- _WRITTEN EXERCISE_
For the material that follows, list every line containing the word "pixels".

- _SOURCE DATA_
========================================
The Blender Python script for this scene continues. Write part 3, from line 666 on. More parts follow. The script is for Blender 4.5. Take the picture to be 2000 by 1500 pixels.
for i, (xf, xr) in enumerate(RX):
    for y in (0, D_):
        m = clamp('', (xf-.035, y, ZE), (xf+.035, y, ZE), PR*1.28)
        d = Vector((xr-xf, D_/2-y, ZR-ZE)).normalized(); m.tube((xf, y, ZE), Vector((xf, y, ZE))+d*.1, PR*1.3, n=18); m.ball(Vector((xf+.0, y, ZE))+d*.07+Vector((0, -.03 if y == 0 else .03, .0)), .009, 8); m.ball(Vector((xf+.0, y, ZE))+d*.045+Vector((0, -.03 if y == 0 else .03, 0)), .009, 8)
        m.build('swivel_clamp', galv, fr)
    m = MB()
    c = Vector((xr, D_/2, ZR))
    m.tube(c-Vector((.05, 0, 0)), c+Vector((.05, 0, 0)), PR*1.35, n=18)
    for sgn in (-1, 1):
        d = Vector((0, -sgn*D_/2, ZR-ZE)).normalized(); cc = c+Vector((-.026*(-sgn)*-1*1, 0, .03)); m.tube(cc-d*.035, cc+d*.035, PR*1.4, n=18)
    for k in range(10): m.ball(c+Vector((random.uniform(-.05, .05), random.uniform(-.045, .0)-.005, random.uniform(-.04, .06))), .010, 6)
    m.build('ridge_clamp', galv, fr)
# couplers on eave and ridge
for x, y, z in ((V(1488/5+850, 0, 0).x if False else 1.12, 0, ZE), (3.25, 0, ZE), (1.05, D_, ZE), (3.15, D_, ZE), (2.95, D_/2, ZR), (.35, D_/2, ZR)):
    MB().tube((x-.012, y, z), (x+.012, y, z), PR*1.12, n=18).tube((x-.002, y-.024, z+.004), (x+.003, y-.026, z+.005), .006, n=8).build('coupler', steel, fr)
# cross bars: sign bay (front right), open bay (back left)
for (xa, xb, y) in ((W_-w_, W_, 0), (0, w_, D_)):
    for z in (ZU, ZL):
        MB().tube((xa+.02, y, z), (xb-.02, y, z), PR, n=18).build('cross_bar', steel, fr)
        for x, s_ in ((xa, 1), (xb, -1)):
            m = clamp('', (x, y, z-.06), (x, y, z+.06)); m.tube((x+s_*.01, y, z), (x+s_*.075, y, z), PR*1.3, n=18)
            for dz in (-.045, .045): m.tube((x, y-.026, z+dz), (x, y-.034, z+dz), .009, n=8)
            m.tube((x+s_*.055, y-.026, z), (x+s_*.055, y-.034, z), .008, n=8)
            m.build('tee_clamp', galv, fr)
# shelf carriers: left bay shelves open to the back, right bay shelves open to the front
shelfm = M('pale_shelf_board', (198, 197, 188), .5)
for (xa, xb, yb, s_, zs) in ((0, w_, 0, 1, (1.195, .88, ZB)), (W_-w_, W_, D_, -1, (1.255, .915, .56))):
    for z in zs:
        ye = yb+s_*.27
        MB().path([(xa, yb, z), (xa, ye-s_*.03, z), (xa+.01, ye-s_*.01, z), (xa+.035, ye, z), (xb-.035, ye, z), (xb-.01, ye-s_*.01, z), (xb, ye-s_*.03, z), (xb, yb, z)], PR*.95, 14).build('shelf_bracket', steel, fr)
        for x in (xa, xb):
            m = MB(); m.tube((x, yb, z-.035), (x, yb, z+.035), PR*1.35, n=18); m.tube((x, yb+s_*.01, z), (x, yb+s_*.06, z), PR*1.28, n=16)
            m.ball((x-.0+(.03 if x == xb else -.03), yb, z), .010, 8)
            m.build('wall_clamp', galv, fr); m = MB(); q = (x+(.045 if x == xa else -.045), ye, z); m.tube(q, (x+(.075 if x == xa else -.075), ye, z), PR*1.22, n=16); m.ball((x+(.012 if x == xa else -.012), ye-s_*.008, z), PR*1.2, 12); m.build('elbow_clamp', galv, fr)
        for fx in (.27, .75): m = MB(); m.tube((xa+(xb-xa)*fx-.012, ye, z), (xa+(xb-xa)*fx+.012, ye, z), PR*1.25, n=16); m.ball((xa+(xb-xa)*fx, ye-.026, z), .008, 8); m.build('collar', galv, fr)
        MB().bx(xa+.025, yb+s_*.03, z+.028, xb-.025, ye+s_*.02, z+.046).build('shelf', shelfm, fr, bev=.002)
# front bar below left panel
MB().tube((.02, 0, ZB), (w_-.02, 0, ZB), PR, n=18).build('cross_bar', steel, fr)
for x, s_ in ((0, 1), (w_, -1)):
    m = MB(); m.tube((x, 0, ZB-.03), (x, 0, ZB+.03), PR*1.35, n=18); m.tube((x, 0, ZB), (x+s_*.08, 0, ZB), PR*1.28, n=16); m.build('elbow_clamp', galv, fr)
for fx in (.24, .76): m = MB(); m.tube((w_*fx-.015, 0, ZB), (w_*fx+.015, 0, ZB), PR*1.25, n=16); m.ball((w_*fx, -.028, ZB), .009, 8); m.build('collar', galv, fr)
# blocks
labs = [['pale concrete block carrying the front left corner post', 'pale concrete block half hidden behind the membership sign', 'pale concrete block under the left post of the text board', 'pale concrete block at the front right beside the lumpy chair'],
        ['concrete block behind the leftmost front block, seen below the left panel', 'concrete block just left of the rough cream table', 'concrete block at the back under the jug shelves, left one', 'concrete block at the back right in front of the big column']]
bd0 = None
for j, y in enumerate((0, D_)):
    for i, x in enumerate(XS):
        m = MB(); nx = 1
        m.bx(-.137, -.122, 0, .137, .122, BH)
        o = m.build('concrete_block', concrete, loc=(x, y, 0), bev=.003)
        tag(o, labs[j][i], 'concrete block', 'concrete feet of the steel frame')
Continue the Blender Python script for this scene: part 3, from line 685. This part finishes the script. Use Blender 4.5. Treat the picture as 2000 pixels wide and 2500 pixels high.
========================================
- _WRITTEN ANSWER_
The Blender Python script for this scene continues. Write part 3, from line 666 on. More parts follow. The script is for Blender 4.5. Take the picture to be 2000 by 1500 pixels.
Continue the Blender Python script for this scene: part 3, from line 685. This part finishes the script. Use Blender 4.5. Treat the picture as 2000 pixels wide and 2500 pixels high.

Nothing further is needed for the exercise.